Many employees nowadays have access to a wide variety of systems and
applications. Some examples are access to a company's intranet, phone
systems, HR systemss, printers, etc. User accounts and associated resources
are usually maintained in Active Directory (or other directory services).
Larger organizations often have multiple information systems, in which
case user resource data are also stored outside Active Directory (a SQL
server holding HR data, phone book applications, location systems, etc.).

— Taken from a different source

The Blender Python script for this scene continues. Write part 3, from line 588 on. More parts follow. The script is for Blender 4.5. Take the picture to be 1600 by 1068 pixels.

Using UMRA, an administrator can create projects to deal with virtually
any user management task.
In UMRA, the use of tables is an important instrument for supporting
this concept of managing users and associated resources in Active Directory
and other information systems, by facilitating the following tasks :
Managing and selecting user accounts,
resources and other input fields - In case of a delegation project,
a list table can be included in a form window to display and select fixed
data (a list table), Active Directory data (LDAP query), results of an
NT 4 network call or database data. Some examples:
- to select a user for whom the password needs to be reset. The
figure below shows a form table listing the users obtained through an
LDAP query on Active Directory.
Delegated project for
resetting a password
- to show a list of services or printers you wish to manage. A script
action can then be executed for the selected table entry (see the figure
below) ;
List of
services as part of a delegation project to manage services (e.g. stop,
start, pause, resume services)
- to select data from a database (e.g. a list of departments or
a table containing corporate telephone numbers)
List of departments as
a result of a database query
Manage the processing
of tabular data (row by row) - this method is used to run actions
against each row of a table. It can be used for instance, to query Active
Directory for all the groups of which a user is a member and to perform
an action for each group in the resulting table (e.g. setting a new group
membership and removing the existing one(s)).
Bulk data processing
- Tables are also used to facilitate the mass update of user data
(e.g. mass creating Exchange mailboxes or bulk create and edit users as
part of a migration project). In such mass projects, where a table is
based on an imported CSV file, script actions can be executed for each
row in a table (containing user resource objects, for instance). This
specific use of a table will not be discussed in this section.